Secret History of the Tax Bill
This article is from the archive of The New York Sun before the launch of its new website in 2022. The Sun has neither altered nor updated such articles but will seek to correct any errors, mis-categorizations or other problems introduced during transfer.
Here’s the secret history of the Trump tax triumph. The whole thing was headed for defeat because a rasher of Republicans were on the fence. Senators Susan Collins, Jeff Flake, John McCain, Lisa Murkowski, Bob Corker, Jerry Moran. So in an astounding break with journalistic tradition, the New York Times launched a direct lobbying campaign. It used a Twitter campaign to ask its readers to warn the wavering wise men that the tax cuts would balloon the deficit. It included phone numbers.
What happened? The fence-sitting solons came to their senses and voted in favor of the tax bill. Every man jack of them, save for Senator Corker, who recently telephoned the Times to warn that Mr. Trump was going to start a war. Even Senator Flake, who is so disgusted with the president that he’s quitting the Senate, voted for the measure. One minute the fence-sitters are wavering. The Times tells them to vote against the bill. They promptly turn around and vote for the measure.
How did the Times pull off this miracle? How did it manage to get even Senator Susan Collins to vote with the Republicans? It was as cagey as they come. In Mrs. Collins’ case, it focused on Obamacare, telling its readers to the call the senator and ask her to oppose the tax bill because it would repeal Obamacare’s individual mandate. Suddenly, Mrs.
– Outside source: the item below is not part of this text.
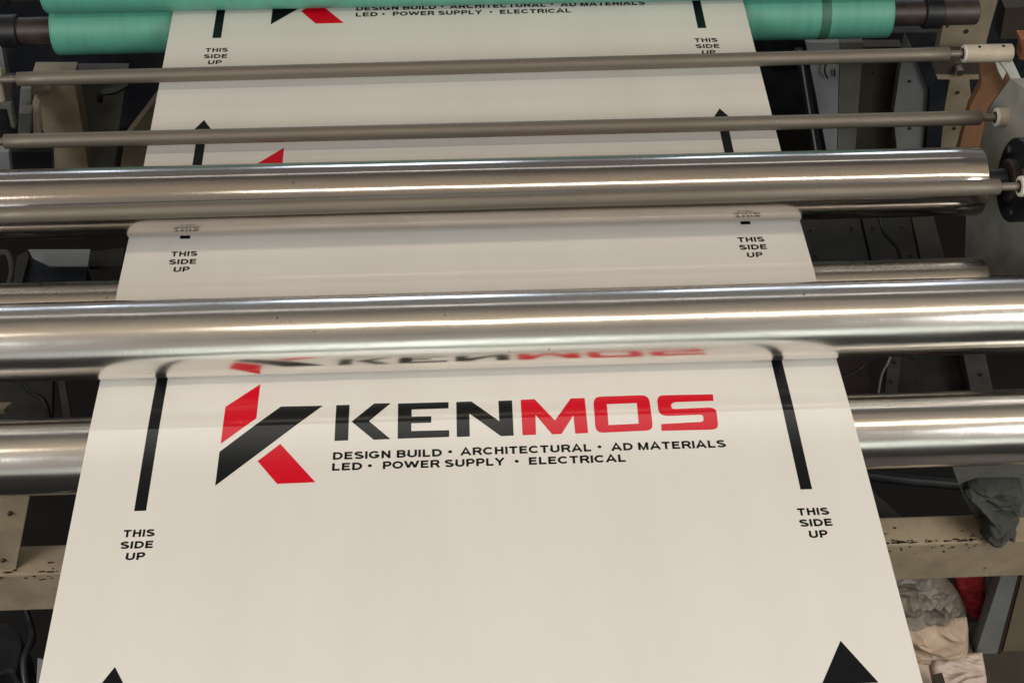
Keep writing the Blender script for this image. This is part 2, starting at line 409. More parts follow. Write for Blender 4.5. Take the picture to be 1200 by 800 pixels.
tri_up_r = wpx('THIS', 934.3, 971, 952.6, 599.2, 8.6) + wpx('SIDE', 937, 975, 956, 612.2, 8.6) + wpx('UP', 948, 969.4, 958.8, 625.6, 8.6)
TL = {-1: 'bottom edge', 0: 'nearest the bottom', 1: 'between the two top rollers', 2: 'beside the green rollers'}
for n in (-1, 0, 1, 2):
    if n >= 0:
        print_mark('emblem', shift(tri_emb, n), M_BLACK, mats=[M_RED])
        print_mark('wordmark', shift(tri_word, n), M_BLACK, mats=[M_RED])
        print_mark('tagline', shift(tri_tag, n), M_BLACK)
        print_mark('orientation_text', shift(tri_up_l, n), M_BLACK)
        print_mark('orientation_text', shift(tri_up_r, n), M_BLACK)
    print_mark('printed_arrow', shift(bar(-1), n), M_BLACK)
    print_mark('printed_arrow', shift(bar(1), n), M_BLACK)

# ---------------------------------------------------------------- rollers
def roller(name, y, z, r, x0, x1, label, m, group=None, sr=.022, sm=None, sx0=None, sx1=None, cat='roller'):
    t = thing(name, label, cat, (0, y, z), group)
    bm = bmesh.new()
    n = 40
    prof = [(x0, r - .004), (x0 + .0012, r - .0012), (x0 + .004, r)] + [(x0 + (x1 - x0) * k / n, r) for k in range(1, n)] + [(x1 - .004, r), (x1 - .0012, r - .0012), (x1, r - .004)]
    lathe(bm, prof, 'X', 256)
    o = obj('roller_shell', bm, m, t); shade(o, 50)
    for a, b in ((sx0 if sx0 else x0 - .1, x0 + .001), (x1 - .001, sx1 if sx1 else x1 + .1)):
        bm = bmesh.new(); cyl(bm, min(a, b), max(a, b), sr, seg=48); shade(obj('shaft', bm, sm or M_BLK, t))
    return t
XR2 = at(1157.5, 205, 'Z', .05).x - .027
XR25 = at(1157, 315, 'Z', -.03).x - .012
roller('steel_roller', R2[0], R2[1], R2[2], -1.15, XR2, 'farthest big polished steel roller, crossed by the third thin rod', M_CHROME3, 'big polished steel rollers', sx1=XR2 + .05)
roller('steel_roller', R3[0], R3[1], R3[2], -1.1, 1.08, 'shiny big steel roller pressing on the film just above the large logo, mirroring its letters', M_CHROME, 'big polished steel rollers')
roller('steel_roller', R4[0], R4[1], R4[2], -1.1, 1.08, 'nearest big steel roller, passing underneath the film beside the large logo', M_CHROME, 'big polished steel rollers')
roller('support_roller', R25[0], R25[1], R25[2], -1.1, XR25, 'slim dull steel roller under the film, tucked behind the middle big roller', M_CHROME2, sr=.016)
roller('support_roller', RS[0], RS[1], RS[2], -.61, .61, 'small support roller hidden under the film behind the farthest steel roller', M_CHROME2, sr=.012) if False else None

GY, GR = 1.315, .054
M_GBAND = mat('grimy_green_band', (.04, .13, .09), .5, dirt=(.06, .2, .14), dscale=12, damt=.9)
def green(z, x0, x1, label, sh0, sh1, dirty=None):
    t = thing('rubber_roller', label, 'roller', (0, GY, z), 'green rubber nip rollers')
    bm = bmesh.new(); n = 40
    prof = [(x0 + .004, GR)] + [(x0 + (x1 - x0) * k / n, GR) for k in range(1, n)] + [(x1 - .004, GR)]
    lathe(bm, prof, 'X', 160); shade(obj('rubber_sleeve', bm, M_GREEN, t), 50)
    for a, b in ((x0, x0 + .0038), (x1 - .0038, x1)):
        bm = bmesh.new(); cyl(bm, a, b, GR - .0006, seg=120); shade(obj('sleeve_rim', bm, M_GREEN2, t))
    for a, b in ((sh0, x0 + .001), (x1 - .001, sh1)):
        bm = bmesh.new(); cyl(bm, a, b, .029, seg=64); shade(obj('shaft', bm, M_DARK, t))
        e = b if a == sh0 else a; s = -1 if a == sh0 else 1
        bm = bmesh.new(); cc = e + s * .10; cyl(bm, cc - .02, cc + .02, .036, seg=64); shade(obj('shaft_collar', bm, M_BLK, t))
    if dirty:
        bm = bmesh.new(); cyl(bm, dirty - .011, dirty + .011, GR + .0004, seg=160, ch=.0002); shade(obj('dirty_band', bm, M_GBAND, t))
    return t
gl = at(59, 30, 'Z', -GR + .03).x; gr_ = at(1046, 15, 'Z', -GR + .02).x
green(-GR - .0002, gl, gr_, 'lower green rubber roller, its ends showing beside the film', gl - .30, gr_ + .2, at(966, 15, 'Z', -GR + .02).x)
gl2 = at(52, 8, 'Z', GR * .6).x
green(GR + .0012, gl2, gr_ + .02, 'upper green rubber roller lying across the top of the film', gl2 - .2, gr_ + .2)

# ---------------------------------------------------------------- thin guide rods
def rod(zc, xl, yl, xr, yr, r, label, pinl, pinr, name='guide_rod'):
    a = at(xl, yl, 'Z', zc); b = at(xr, yr, 'Z', zc)
    ym = (a.y + b.y) / 2
    t = thing(name, label, 'rod', (0, ym, zc), 'thin steel guide rods')
    x0, x1 = a.x, b.x
    bm = bmesh.new(); n = 30
    prof = [(x0, r - .0015), (x0 + .0015, r)] + [(x0 + (x1 - x0) * k / n, r) for k in range(1, n)] + [(x1 - .0015, r), (x1, r - .0015)]
    lathe(bm, prof, 'X', 96); shade(obj('rod_bar', bm, M_ROD, t), 50)
    bm = bmesh.new(); cyl(bm, x0 - pinl, x0 + .001, r * .5, seg=40, ch=.0008); shade(obj('end_pin', bm, M_ROD, t))
    bm = bmesh.new(); cyl(bm, x1 - .001, x1 + pinr, r * .5, seg=40, ch=.0008); shade(obj('end_pin', bm, M_ROD, t))
    t.rotation_euler.z = math.atan2(b.y - a.y, b.x - a.x); t.location = (0, a.y - a.x * math.tan(t.rotation_euler.z), zc)
    return t, b.y, x1
RZ = .04; ZR3 = .144
r1, y1, x1 = rod(RZ, 20, 93, 1112, 63.5, .0143, 'farthest thin steel rod, nearest the green rollers', .05, .04)
r2, y2, x2 = rod(RZ, 5, 166, 1149, 138, .0143, 'middle thin steel rod, crossing the film below the two small arrow heads', .05, .04)
r3, y3, x3 = rod(ZR3, -8, 252, 1171, 219, .0138, 'thin steel rod lying in front of the farthest big steel roller', .05, .05)
def holder(xa, xb, y, z, r, label, pin, holes):
    a = at(xa, 0, 'Y', y); 
    x0 = CAM.x + 0; 
    d = None
    # where the photo column xa crosses the rod's own axis
    lo, hi = 0, 2
    for _ in range(50):
        m_ = (lo + hi) / 2; v = ROT.transposed() @ (Vector((m_, y, z)) - CAM); px = 600 + FPX * v.x / -v.z
        if px < xa: lo = m_
        else: hi = m_
    x0 = lo; x1_ = x0 + xb
    t = thing('rod_holder', label, 'holder', (x0, y, z), 'round cream rod holders on the right')
    bm = bmesh.new(); lathe(bm, [(.004, r), (xb - .002, r), (xb, r - .002)], 'X', 64); shade(obj('holder_body', bm, M_HOLD, t))
    bm = bmesh.new(); lathe(bm, [(0, r - .003), (.001, r - .0005), (.0045, r - .0002)], 'X', 64); shade(obj('holder_rim', bm, M_HOLDE, t))
    bm = bmesh.new(); lathe(bm, [(-.0012, r * .62), (.0005, r * .62)], 'X', 48); obj('bore', bm, M_HOLE, t)
    for hx, ha in holes:
        bm = bmesh.new()
        lathe(bm, [(r - .003, .0032), (r + .0006, .0032)], 'Z', 20)
        bmesh.ops.rotate(bm, verts=bm.verts[:], cent=(0, 0, 0), matrix=Matrix.Rotation(ha, 3, 'X'))
        bmesh.ops.translate(bm, verts=bm.verts[:], vec=(hx, 0, 0)); obj('set_screw', bm, M_HOLE, t)
    return t
holder(1128, .102, y1, RZ, .0185, 'round cream holder at the right end of the farthest thin rod', 0, [(.03, .15), (.08, .1)])
holder(1166, .16, y2, RZ, .0185, 'round cream holder with one screw hole at the right end of the middle thin rod', 0, [(.028, .95)])
holder(1194, .10, y3, ZR3, .0185, 'round holder at the right end of the rod crossing the farthest steel roller', 0, [])

# ---------------------------------------------------------------- floor
def structure(o): o['kind'] = 'structure'; return o
bm = bmesh.new(); box(bm, (-6, -5, -1.1), (6, 8, -.98), 0); structure(obj('floor', bm, M_FLOOR))

# ---------------------------------------------------------------- right-hand side frame and what hangs on it
XF = XR2 + .115
fr = thing('roller_stand', 'tall grey steel side frame carrying the right ends of the rollers', 'machine frame', (XF, 1.0, -.98))
def child(o, t):
    o.parent = t; o.matrix_parent_inverse = Matrix.Translation(-t.location); return o
P = [(1184, 92), (1205, 106), (1290, 240), (1290, 420), (1128, 405), (1132, 250), (1146, 180), (1158, 128)]
child(plate('frame_plate', P, 'X', XF, .03, M_FRAME), fr)
# dark bearing block with a ring where the farthest roller's shaft goes in
hb = thing('bearing_block', 'black cast bearing block at the right end of the farthest steel roller', 'bearing', (XF, R2[0], R2[1]))
bx = XR2 + .064
bm = bmesh.new()
prism(bm, [Vector((bx, R2[0] + .072 * math.cos(a) , R2[1] + .072 * math.sin(a) * 1.15)) for a in [2 * PI * k / 28 for k in range(28)]], (.05, 0, 0), .003)
child(obj('block_body', bm, M_BLK), hb)
bm = bmesh.new(); lathe(bm, [(bx - .012, .036), (bx - .009, .04), (bx + .01, .04)], 'X', 64, (0, R2[0], R2[1])); child(shade(obj('bearing_ring', bm, M_DARK)), hb)
for a in (.6, 2.2, 3.9, 5.4):
    child(bolt(None, Vector((bx, R2[0] + .056 * math.cos(a), R2[1] + .06 * math.sin(a))), 'X', .008, .006, M_DARK), hb)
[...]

Collins realized that the individual mandate was itself a kind of tax. So she voted against a measure she once was for.
In the case of Senators Flake, McCain, and Moran, the Times’s lobbying focused on the deficit. It warned that the bill would “add more than $1.4 trillion to the deficit over 10 years without helping the middle class.” Did the Times reckon these paragons of parsimony would shrink from adding to the deficit a trillion and a half dollars over a decade? Hah! They had just waltzed through the Obama presidency, when $7.9 trillion was added to the national debt — in a scant seven years.
Suddenly a light went off in the heads of the wavering senators. If the tax bill would add $1.4 trillion to the deficit over 10 years, that means the amount it was adding to the deficit each year was only $140 billion. For a senator, that’s chicken feed. Hell, on an annual basis, President Obama added to the national debt an average of more than a trillion dollars a year in the seven first years of his presidency. The Times omission of that detail must have infuriated the senators.
What else could explain these senators getting off the fence? They must have thought that if the Gray Lady was peddling but half-truths in respect of the deficit, she was probably hiding something with her claims about Obamacare. So they went ahead and, contrary to the Times lobbying, voted in the tax bill to repeal, en passant, the Obamacare mandate. We will see whether all this survives the House-Senate conference. If it does, let this be a lesson to all newspapermen and women. Leave the lobbying to the professionals and stick to your knitting.